Peter Pasedach is a research associate at the department for Indology and Tibetology of Hamburg University. He is a Sanskritist specialising in court poetry, on which he leads a DFG-funded project, and yoga-related texts. He has taught Sanskrit and related topics in Hamburg, Göttingen and Leiden. He is actively involved in the building up of the focus Yoga Studies at Hamburg University.

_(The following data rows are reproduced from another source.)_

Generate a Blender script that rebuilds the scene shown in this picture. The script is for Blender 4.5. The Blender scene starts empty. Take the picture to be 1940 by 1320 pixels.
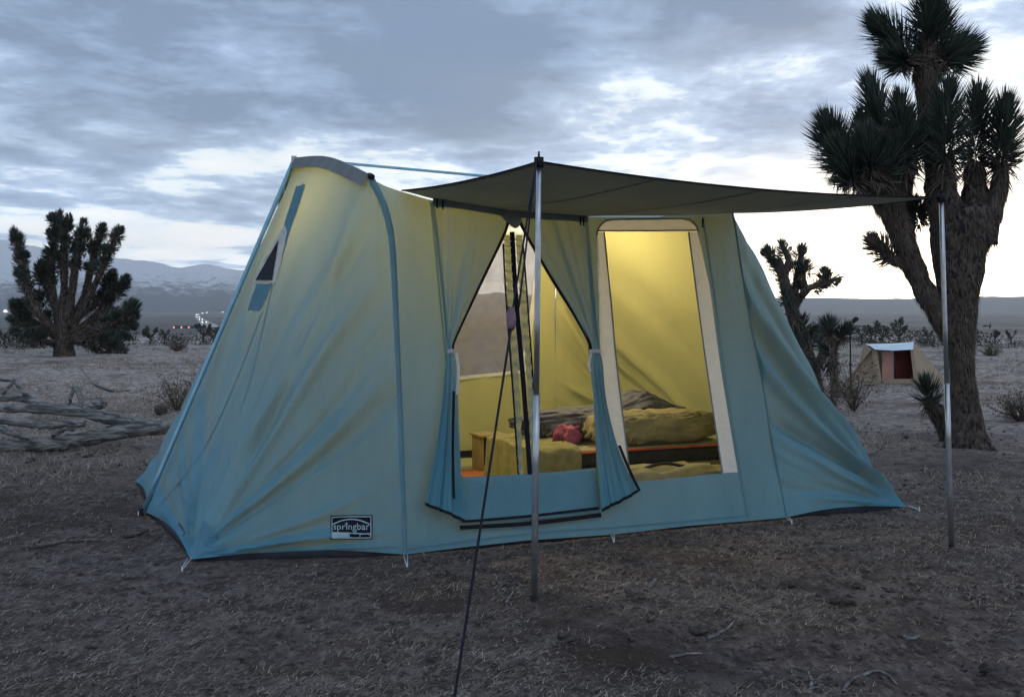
import bpy, math, random
import numpy as np
from mathutils import Vector, Matrix
from mathutils.bvhtree import BVHTree
from mathutils.geometry import delaunay_2d_cdt
random.seed(7)
RNG = np.random.default_rng(7)
R = math.radians
scn = bpy.context.scene
COL = scn.collection

# ------------------------------------------------------------------ camera
F, CX, HY, CAMH = 2000.0, 970.0, 585.0, 1.45          # focal length (px of a 1940 wide frame), centre, eye line, eye height
cd = bpy.data.cameras.new('camera'); cam = bpy.data.objects.new('camera', cd); COL.objects.link(cam)
cam.location = (0, 0, CAMH); cam.rotation_euler = (R(90), 0, 0)
cd.lens = F / 1940 * 36; cd.sensor_width = 36; cd.sensor_fit = 'HORIZONTAL'
cd.shift_y = -(660 - HY) / 1940
cd.clip_start = .05; cd.clip_end = 30000
scn.camera = cam
scn.render.resolution_x, scn.render.resolution_y = 1024, 696

# ------------------------------------------------------------------ sky, sun, exposure
SUN_AZ, SUN_EL = R(23.5), R(4.0)                      # to the right of the view axis (+Y), above the horizon
SUN_DIR = Vector((math.sin(SUN_AZ) * math.cos(SUN_EL), math.cos(SUN_AZ) * math.cos(SUN_EL), math.sin(SUN_EL)))
world = bpy.data.worlds.new('World'); scn.world = world; world.use_nodes = True
def build_world():
    nt = world.node_tree; nt.nodes.clear(); N = nt.nodes.new; L = nt.links.new
    def math_(op, a, b=None, clamp=False):
        n = N('ShaderNodeMath'); n.operation = op; n.use_clamp = clamp
        if op == 'MULTIPLY_ADD': n.inputs[2].default_value = 1.0
        for i, v in enumerate((a, b)):
            if v is None: continue
            if isinstance(v, (int, float)): n.inputs[i].default_value = v
            else: L(v, n.inputs[i])
        return n.outputs[0]
    def mix(f, a, b, blend='MIX'):
        n = N('ShaderNodeMix'); n.data_type = 'RGBA'; n.blend_type = blend
        for s, v in ((n.inputs['Factor'], f), (n.inputs[6], a), (n.inputs[7], b)):
            if isinstance(v, (int, float)): s.default_value = v
            elif isinstance(v, tuple): s.default_value = v + (1,)
            else: L(v, s)
        return n.outputs[2]
    def ramp(v, stops):
        n = N('ShaderNodeValToRGB'); e = n.color_ramp.elements
        while len(e) < len(stops): e.new(.5)
        for k, (p, c) in zip(e, stops): k.position = p; k.color = (c + (1,)) if isinstance(c, tuple) else (c, c, c, 1)
        L(v, n.inputs[0]); return n.outputs[0]
    def noise(vec, scale, detail, rough, dist=0.0, sc=None, loc=(0, 0, 0)):
        m = N('ShaderNodeMapping'); L(vec, m.inputs[0]); m.inputs['Scale'].default_value = sc or (1, 1, 1); m.inputs['Location'].default_value = loc
        n = N('ShaderNodeTexNoise'); L(m.outputs[0], n.inputs['Vector']); n.inputs['Scale'].default_value = scale
        n.inputs['Detail'].default_value = detail; n.inputs['Roughness'].default_value = rough; n.inputs['Distortion'].default_value = dist
        return n.outputs[0]
    tc = N('ShaderNodeTexCoord'); sep = N('ShaderNodeSeparateXYZ'); L(tc.outputs['Generated'], sep.inputs[0])
    x, y, z = sep.outputs
    zc = math_('ADD', math_('MAXIMUM', z, 0.0), 0.075)
    comb = N('ShaderNodeCombineXYZ'); L(math_('DIVIDE', x, zc), comb.inputs[0]); L(math_('DIVIDE', y, zc), comb.inputs[1])
    P = comb.outputs[0]                                # position on the flat cloud sheet seen from below
    big = noise(P, .42, 3, .5, .1, (1.0, .9, 1), (3.1, .7, 0))
    fine = noise(P, 1.35, 12, .66, .10, (1.15, .95, 1), (1.3, 7.2, 0))
    c = math_('ADD', math_('MULTIPLY', big, .62), math_('MULTIPLY', fine, .62))
    low = math_('MULTIPLY', math_('SUBTRACT', .17, z), .50)         # thinner, brighter cloud towards the horizon
    low = math_('MAXIMUM', low, -.045)
    c = math_('ADD', c, low)
    cloud = ramp(c, [(.50, (.165, .235, .36)), (.58, (.29, .395, .57)), (.635, (.48, .61, .81)), (.67, (.84, .93, 1.0)), (.73, (1., 1., 1.))])
    # light coming through the cloud around the sun
    dp = N('ShaderNodeVectorMath'); dp.operation = 'DOT_PRODUCT'; L(tc.outputs['Generated'], dp.inputs[0]); dp.inputs[1].default_value = SUN_DIR
    g = math_('MAXIMUM', dp.outputs['Value'], 0.0)
    g1 = math_('POWER', g, 27.0); g2 = math_('POWER', g, 70.0)
    lowband = math_('POWER', math_('SUBTRACT', 1.0, math_('MINIMUM', math_('MULTIPLY', math_('MAXIMUM', z, 0.0), 5.2), 1.0)), 2.3)
    glow = math_('ADD', math_('MULTIPLY', math_('MULTIPLY', g1, lowband), 6.0), math_('MULTIPLY', g2, math_('MULTIPLY', lowband, 7.0)))
    n = N('ShaderNodeVectorMath'); n.operation = 'SCALE'; n.inputs[0].default_value = (1.0, .82, .54); L(glow, n.inputs['Scale'])
    cs = N('ShaderNodeVectorMath'); cs.operation = 'SCALE'; L(cloud, cs.inputs[0]); L(math_('MULTIPLY_ADD', lowband, .9), cs.inputs['Scale']); cs.inputs['Scale'].default_value = 1
    cl2 = mix(1.0, cs.outputs[0], n.outputs[0], 'ADD')
    sky = N('ShaderNodeTexSky'); sky.sky_type = 'NISHITA'; sky.sun_disc = False; sky.sun_elevation = SUN_EL; sky.sun_rotation = SUN_AZ
    sky.altitude = 900; sky.dust_density = 1.2
    sk = N('ShaderNodeVectorMath'); sk.operation = 'SCALE'; L(sky.outputs[0], sk.inputs[0]); sk.inputs['Scale'].default_value = .09
    cover = ramp(noise(P, .8, 4, .5, .3, (.8, 1.2, 1), (9, 2, 0)), [(.35, .80), (.6, .97)])
    out = mix(cover, sk.outputs[0], cl2)
    bg = N('ShaderNodeBackground'); L(out, bg.inputs[0]); bg.inputs[1].default_value = 1.32
    o = N('ShaderNodeOutputWorld'); L(bg.outputs[0], o.inputs[0])
build_world()
sd = bpy.data.lights.new('sun', 'SUN'); sd.energy = .9; sd.angle = R(12); sd.color = (1, .80, .58)
sun = bpy.data.objects.new('sun', sd); COL.objects.link(sun)
sun.rotation_euler = (-SUN_DIR).to_track_quat('-Z', 'Y').to_euler(); sun.location = (40, 90, 20)
vs = scn.view_settings; vs.view_transform = 'Standard'; vs.look = 'None'; vs.gamma = 1; vs.exposure = 0.12; vs.use_curve_mapping = False
scn.cycles.use_denoising = True
scn.cycles.max_bounces = 6; scn.cycles.transparent_max_bounces = 10; scn.cycles.volume_bounces = 0
scn.cycles.sample_clamp_indirect = 4.0

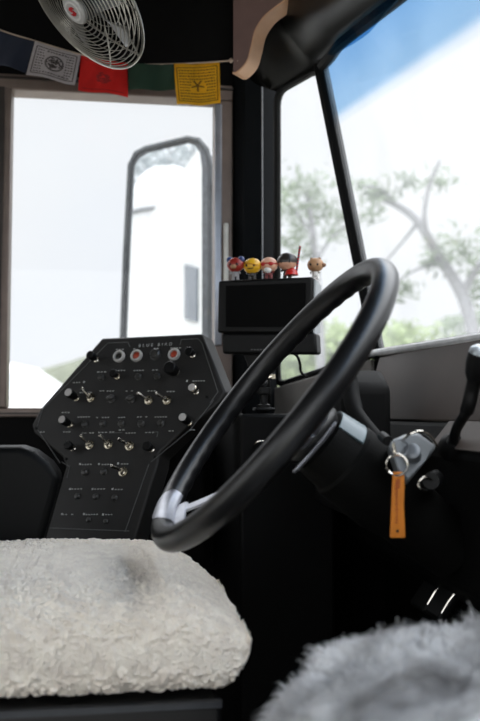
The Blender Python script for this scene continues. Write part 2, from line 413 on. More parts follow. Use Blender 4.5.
# displace along normals
tmp = bpy.data.meshes.new('tmp'); tmp.from_pydata(cv, [], cf); tmp.update()
nrm = [v.normal.copy() for v in tmp.vertices]; bpy.data.meshes.remove(tmp)
cy_c = V((-.1, SY, .495))
out = []
for p, n in zip(cv, nrm):
    if n.dot(p-cy_c) < 0: n = -n
    out.append(p+n*curl(p))
mb = MB(); mb.v = out; mb.f = cf
obj('cushion', mb, fleece, seat, smooth=80)
bk = MB()
def backf(u, w):
    a = 2*math.pi*u; c, s_ = math.cos(a), math.sin(a); sg = lambda q, e: abs(q)**e*(1 if q >= 0 else -1)
    hw = .23*(1-.25*w**3) if w < .97 else .15; 
    if w < .02 or w > .98: hw *= .8
    z = .56+.62*w; x = -.43-.14*w
    return V((x+sg(s_, .5)*.05*(1 if .02 < w < .98 else .5), SY+sg(c, .4)*hw, z))
bk.grid(backf, 40, 30, True); bk.f.append(tuple(range(39, -1, -1))); bk.f.append(tuple(29*40+k for k in range(40)))
obj('backrest', bk, fleece, seat, smooth=80)
fr = MB(); fr.bx((-.47, SY-.235, ZB-.034), (onY(222, 700, SY-.235).x, SY+.22, ZB-.004))
obj('seat_pan', fr, mat('black_seat_pan', (10, 10, 11), .4), seat, bevel=.006)
fr = MB(); fr.bx((-.47, SY-.238, ZB-.008), (onY(222, 700, SY-.235).x, SY-.228, ZB-.001)); obj('edge_strip', fr, mat('dull_steel', (70, 72, 76), .35, metal=.7), seat)
fr = MB(); fr.bx((-.40, SY-.18, .05), (.02, SY+.18, ZB-.034)); obj('pedestal', fr, black_wall, seat, bevel=.02)
fr = MB(); fr.bx((-.44, SY-.21, 0), (.06, SY+.21, .05)); obj('base_plate', fr, black_wall, seat, bevel=.01)

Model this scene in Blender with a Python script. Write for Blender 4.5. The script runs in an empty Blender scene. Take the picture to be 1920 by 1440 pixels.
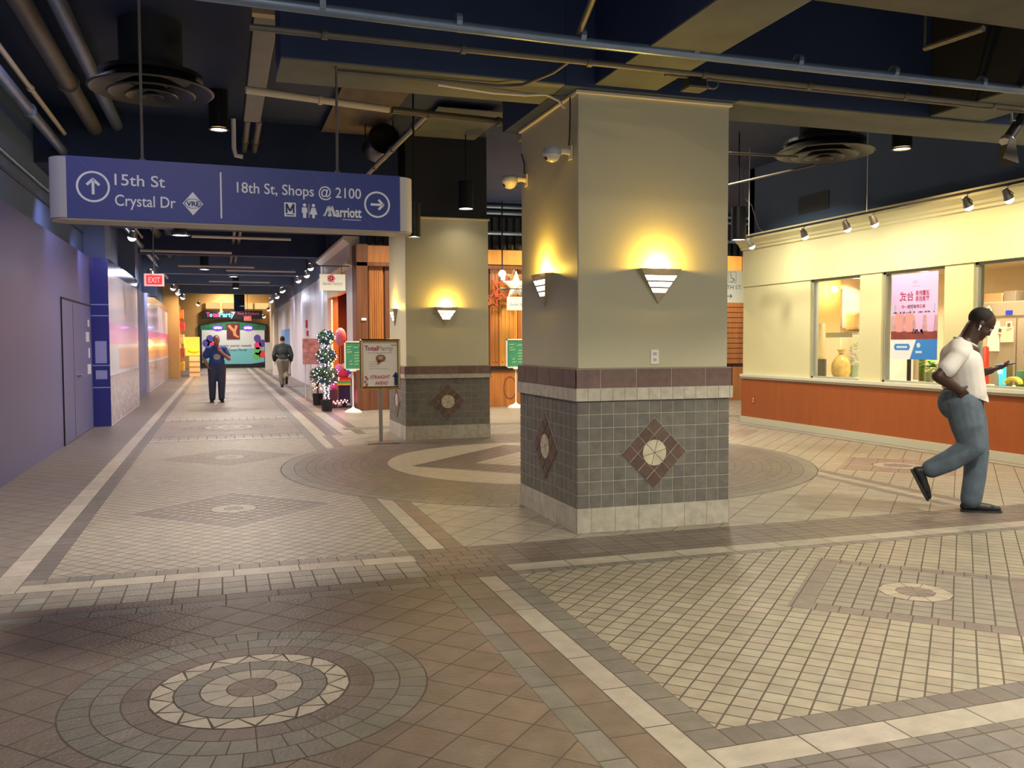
import bpy, bmesh, math, random
from mathutils import Vector, Matrix
random.seed(7)
S = bpy.context.scene
COL = S.collection
V = Vector
PI = math.pi

# ------------------------------------------------------------------ render look
S.view_settings.view_transform = 'Standard'
S.view_settings.look = 'None'
S.view_settings.exposure = 0.0
S.view_settings.gamma = 1.0
S.view_settings.use_curve_mapping = False

# ------------------------------------------------------------------ camera
CAM = bpy.data.cameras.new('camera')
CAM.sensor_width = 36.0
CAM.lens = 1665.0 / 1920.0 * 36.0
CAM.clip_end = 200
cam = bpy.data.objects.new('camera', CAM)
COL.objects.link(cam)
R = Matrix(((0.950471506520339, 0.017694539515910747, -0.31030761924947475),
            (-0.3107936280176459, 0.04334002886117631, -0.9494887901823493),
            (-0.0033520257436807244, 0.9989036716168541, 0.046692812656568716)))
cam.matrix_world = Matrix.Translation((0, 0, 1.5)) @ R.to_4x4()
S.camera = cam

# ------------------------------------------------------------------ colours and materials
def lin(c):
    c = c / 255.0
    return c / 12.92 if c <= 0.04045 else ((c + 0.055) / 1.055) ** 2.4
def L3(rgb): return (lin(rgb[0]), lin(rgb[1]), lin(rgb[2]))
MATS = {}
def mat(name, rgb=(128, 128, 128), rough=0.6, metal=0.0, emit=0.0, ergb=None, var=0.0, scale=6.0, bump=0.0,
        bscale=60.0, alpha=None, trans=0.0, wood=None, vcol=False, spec=0.5, stretch=None, coat=0.0, ior=1.45):
    if name in MATS: return MATS[name]
    m = bpy.data.materials.new(name); MATS[name] = m
    m.use_nodes = True
    nt = m.node_tree; nd = nt.nodes; ln = nt.links
    b = nd['Principled BSDF']
    b.inputs['Roughness'].default_value = rough
    b.inputs['Metallic'].default_value = metal
    b.inputs['Specular IOR Level'].default_value = spec
    b.inputs['IOR'].default_value = ior
    b.inputs['Coat Weight'].default_value = coat
    b.inputs['Transmission Weight'].default_value = trans
    col = L3(rgb) + (1,)
    b.inputs['Base Color'].default_value = col
    if emit:
        b.inputs['Emission Color'].default_value = L3(ergb or rgb) + (1,)
        b.inputs['Emission Strength'].default_value = emit
    if alpha is not None: b.inputs['Alpha'].default_value = alpha
    src = None
    if var or bump or wood or vcol or stretch:
        tc = nd.new('ShaderNodeTexCoord'); mp = nd.new('ShaderNodeMapping')
        ln.new(tc.outputs['Object'], mp.inputs['Vector'])
        if stretch: mp.inputs['Scale'].default_value = stretch
    if vcol:
        a = nd.new('ShaderNodeAttribute'); a.attribute_name = 'Col'; src = a.outputs['Color']
    if wood:
        w = nd.new('ShaderNodeTexNoise'); w.inputs['Scale'].default_value = scale
        w.inputs['Detail'].default_value = 5; w.inputs['Distortion'].default_value = 0.6
        mp.inputs['Scale'].default_value = stretch or (6, 6, 0.4)
        ln.new(mp.outputs['Vector'], w.inputs['Vector'])
        r = nd.new('ShaderNodeValToRGB')
        r.color_ramp.elements[0].color = col; r.color_ramp.elements[0].position = 0.35
        r.color_ramp.elements[1].color = L3(wood) + (1,); r.color_ramp.elements[1].position = 0.68
        ln.new(w.outputs['Fac'], r.inputs['Fac']); src = r.outputs['Color']
    if var:
        n = nd.new('ShaderNodeTexNoise'); n.inputs['Scale'].default_value = scale
        n.inputs['Detail'].default_value = 4
        ln.new(mp.outputs['Vector'], n.inputs['Vector'])
        mr = nd.new('ShaderNodeMapRange')
        mr.inputs['From Min'].default_value = 0.3; mr.inputs['From Max'].default_value = 0.7
        mr.inputs['To Min'].default_value = 1 - var; mr.inputs['To Max'].default_value = 1 + var
        ln.new(n.outputs['Fac'], mr.inputs['Value'])
        mx = nd.new('ShaderNodeVectorMath'); mx.operation = 'SCALE'
        if src: ln.new(src, mx.inputs[0])
        else: mx.inputs[0].default_value = col[:3]
        ln.new(mr.outputs['Result'], mx.inputs['Scale']); src = mx.outputs['Vector']
    if src: ln.new(src, b.inputs['Base Color'])
    if bump:
        n2 = nd.new('ShaderNodeTexNoise'); n2.inputs['Scale'].default_value = bscale
        n2.inputs['Detail'].default_value = 3
        ln.new(mp.outputs['Vector'], n2.inputs['Vector'])
        bp = nd.new('ShaderNodeBump'); bp.inputs['Strength'].default_value = bump
        bp.inputs['Distance'].default_value = 0.01
        ln.new(n2.outputs['Fac'], bp.inputs['Height']); ln.new(bp.outputs['Normal'], b.inputs['Normal'])
    return m
def glow(name, rgb, s):
    if name in MATS: return MATS[name]
    m = bpy.data.materials.new(name); MATS[name] = m
    m.use_nodes = True
    nt = m.node_tree; nt.nodes.remove(nt.nodes['Principled BSDF'])
    e = nt.nodes.new('ShaderNodeEmission'); e.inputs['Color'].default_value = L3(rgb) + (1,)
    e.inputs['Strength'].default_value = s
    nt.links.new(e.outputs[0], nt.nodes['Material Output'].inputs['Surface'])
    return m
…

Peter Pasedach completed his PhD in 2018 with a dissertation on the sixth canto of the Haravijaya, the major part of which is a philosophical ode to Śiva, sung to him by personified Spring, praising him as the real nature of the highest reality of a wide diversity of philosophical and theological systems of the time. He critically edited this canto, together with its available commentaries, basing himself on manuscript material dating back up to the 12th century which he collected on a number of research trips to India. Currently the primary focus of his work is on the Kapphiṇābhyudaya, a mahākāvya based on a Buddhist plot, but with śaivaite elements. Having recently got access to copies kept in Beijing of the single known manuscript of any commentary on it, which has survived in Tibet, he is now working on a DFG-funded project on these two epic poems.
In Yoga, he is working on a new digital critical edition of the Śivasaṃhitā, and preparing a project on Vācaspatimiśra’s Tattvavaiśāradī on the Pātañjalayogaśāstra. In his Sanskrit literature courses he regularly reads yoga-related texts.